The question many are asking is: Why is a petition necessary when it’s been obvious for years the voters of Gilmore have been clamouring for a better river crossing and associated intersections?
Surely, Mrs Sudmalis has already been forceful in her representations to the Treasurer, the Prime Minister and the Infrastructure Minister. The Gilmore MP is expected to beat a path to their doors and make such a nuisance of herself that funding the bridge is a given. That’s what effective representation looks like.
If she has indeed being doing this, how has she found the time to put together a slick campaign that does little more than drive a wedge between herself and her state colleagues?
And why has she done it just three weeks after standing shoulder to shoulder with her state colleagues Shelley Hancock, Gareth Ward and Andrew Constance, saying everyone was working together?
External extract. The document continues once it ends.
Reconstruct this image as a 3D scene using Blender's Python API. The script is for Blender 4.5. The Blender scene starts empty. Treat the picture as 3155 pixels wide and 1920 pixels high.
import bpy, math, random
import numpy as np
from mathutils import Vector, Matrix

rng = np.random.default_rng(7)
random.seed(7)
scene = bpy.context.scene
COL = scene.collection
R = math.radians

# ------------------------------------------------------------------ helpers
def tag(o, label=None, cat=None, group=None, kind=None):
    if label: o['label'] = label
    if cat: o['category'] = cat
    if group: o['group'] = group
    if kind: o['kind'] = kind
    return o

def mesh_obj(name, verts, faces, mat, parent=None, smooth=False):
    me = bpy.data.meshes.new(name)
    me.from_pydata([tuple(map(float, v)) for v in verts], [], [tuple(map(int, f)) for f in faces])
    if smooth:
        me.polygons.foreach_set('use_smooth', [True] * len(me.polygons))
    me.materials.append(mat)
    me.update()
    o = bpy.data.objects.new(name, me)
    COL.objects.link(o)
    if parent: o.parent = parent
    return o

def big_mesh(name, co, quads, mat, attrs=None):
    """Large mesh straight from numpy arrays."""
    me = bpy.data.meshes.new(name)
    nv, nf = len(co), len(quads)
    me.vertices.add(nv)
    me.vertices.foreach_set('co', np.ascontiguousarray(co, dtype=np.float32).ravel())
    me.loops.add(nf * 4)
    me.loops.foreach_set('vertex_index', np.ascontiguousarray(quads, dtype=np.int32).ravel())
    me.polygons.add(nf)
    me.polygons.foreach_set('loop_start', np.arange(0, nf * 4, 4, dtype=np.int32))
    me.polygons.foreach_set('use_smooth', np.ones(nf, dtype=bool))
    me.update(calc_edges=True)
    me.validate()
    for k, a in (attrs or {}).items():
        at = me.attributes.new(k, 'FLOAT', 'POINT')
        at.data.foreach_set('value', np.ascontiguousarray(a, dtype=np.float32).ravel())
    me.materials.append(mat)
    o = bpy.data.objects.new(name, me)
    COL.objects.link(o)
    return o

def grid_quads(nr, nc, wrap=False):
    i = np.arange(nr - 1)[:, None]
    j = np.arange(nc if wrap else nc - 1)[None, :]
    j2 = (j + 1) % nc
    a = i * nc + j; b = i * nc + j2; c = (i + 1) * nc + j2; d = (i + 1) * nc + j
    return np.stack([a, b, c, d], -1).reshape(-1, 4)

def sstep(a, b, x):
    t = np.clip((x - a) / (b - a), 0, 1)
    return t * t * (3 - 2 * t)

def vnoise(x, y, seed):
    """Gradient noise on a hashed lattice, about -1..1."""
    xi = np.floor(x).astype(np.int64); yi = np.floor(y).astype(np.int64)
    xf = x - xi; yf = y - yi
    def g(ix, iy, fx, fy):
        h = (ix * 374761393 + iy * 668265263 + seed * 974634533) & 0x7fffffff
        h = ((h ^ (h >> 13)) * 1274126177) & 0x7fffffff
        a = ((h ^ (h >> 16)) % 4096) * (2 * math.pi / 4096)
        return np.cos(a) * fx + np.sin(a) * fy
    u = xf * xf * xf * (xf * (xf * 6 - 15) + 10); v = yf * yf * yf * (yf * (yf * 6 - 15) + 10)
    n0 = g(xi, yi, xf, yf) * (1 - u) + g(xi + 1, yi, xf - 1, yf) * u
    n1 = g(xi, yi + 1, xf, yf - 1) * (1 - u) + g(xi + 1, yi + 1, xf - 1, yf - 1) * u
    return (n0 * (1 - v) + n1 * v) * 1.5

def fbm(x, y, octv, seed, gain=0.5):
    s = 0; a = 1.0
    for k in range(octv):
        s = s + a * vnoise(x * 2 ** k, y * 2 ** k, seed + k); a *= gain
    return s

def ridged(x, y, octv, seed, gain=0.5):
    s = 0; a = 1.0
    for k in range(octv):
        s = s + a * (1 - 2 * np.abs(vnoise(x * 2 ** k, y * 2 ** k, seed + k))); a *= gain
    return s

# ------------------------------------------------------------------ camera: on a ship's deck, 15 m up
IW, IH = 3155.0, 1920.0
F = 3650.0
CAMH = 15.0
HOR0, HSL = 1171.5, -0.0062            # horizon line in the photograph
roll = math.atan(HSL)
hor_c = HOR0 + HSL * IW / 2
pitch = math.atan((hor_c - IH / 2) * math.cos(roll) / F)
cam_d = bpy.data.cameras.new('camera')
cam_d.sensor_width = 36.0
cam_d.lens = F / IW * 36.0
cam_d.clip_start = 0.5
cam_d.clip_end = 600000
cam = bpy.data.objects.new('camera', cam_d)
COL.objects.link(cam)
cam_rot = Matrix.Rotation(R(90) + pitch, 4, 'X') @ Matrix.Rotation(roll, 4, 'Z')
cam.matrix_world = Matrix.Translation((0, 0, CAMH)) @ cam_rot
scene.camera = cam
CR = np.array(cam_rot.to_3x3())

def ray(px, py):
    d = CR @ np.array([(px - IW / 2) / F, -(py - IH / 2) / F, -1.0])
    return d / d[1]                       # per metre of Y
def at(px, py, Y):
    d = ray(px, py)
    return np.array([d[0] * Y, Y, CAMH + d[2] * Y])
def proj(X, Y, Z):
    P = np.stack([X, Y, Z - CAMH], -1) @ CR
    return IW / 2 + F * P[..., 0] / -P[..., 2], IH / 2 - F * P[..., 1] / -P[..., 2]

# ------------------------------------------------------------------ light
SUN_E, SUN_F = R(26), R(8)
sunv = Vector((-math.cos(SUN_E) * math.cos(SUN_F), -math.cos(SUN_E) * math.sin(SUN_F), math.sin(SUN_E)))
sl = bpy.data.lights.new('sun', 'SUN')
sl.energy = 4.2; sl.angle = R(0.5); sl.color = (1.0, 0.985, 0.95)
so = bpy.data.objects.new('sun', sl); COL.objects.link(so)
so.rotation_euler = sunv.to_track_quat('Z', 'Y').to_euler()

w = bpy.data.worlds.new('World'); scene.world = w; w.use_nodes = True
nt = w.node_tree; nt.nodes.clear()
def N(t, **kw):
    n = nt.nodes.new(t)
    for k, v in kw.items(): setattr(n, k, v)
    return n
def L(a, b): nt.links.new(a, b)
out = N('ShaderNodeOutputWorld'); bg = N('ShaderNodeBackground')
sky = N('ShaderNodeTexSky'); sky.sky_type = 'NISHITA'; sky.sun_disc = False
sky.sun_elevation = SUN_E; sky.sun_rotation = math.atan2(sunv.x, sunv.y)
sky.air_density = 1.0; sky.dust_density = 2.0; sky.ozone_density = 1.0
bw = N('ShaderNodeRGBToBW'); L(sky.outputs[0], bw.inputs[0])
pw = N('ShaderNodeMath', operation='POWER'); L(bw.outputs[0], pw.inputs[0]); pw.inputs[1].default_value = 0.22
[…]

What changed in that three weeks? Or was this petition and campaign planned some time ago, as the new website, T-shirts and corflutes suggest it must have been?
This childish point-scoring over highway funding needs to end. It is unacceptable two levels of government run by the same Liberal Party can be at such odds.
In contrast, in the NSW Legislative Assembly on Wednesday afternoon, we saw refreshing bipartisanship over the issue of Princes Highway funding. Gareth Ward presented a Matter of Public Importance, calling for co-operation between the federal and state governments and a fair funding arrangement for the highway.
His speech was commended by the Opposition’s Wollongong MP Paul Scully. If only that spirit of co-operation was demonstrated by Mrs Sudmalis, we might see progress.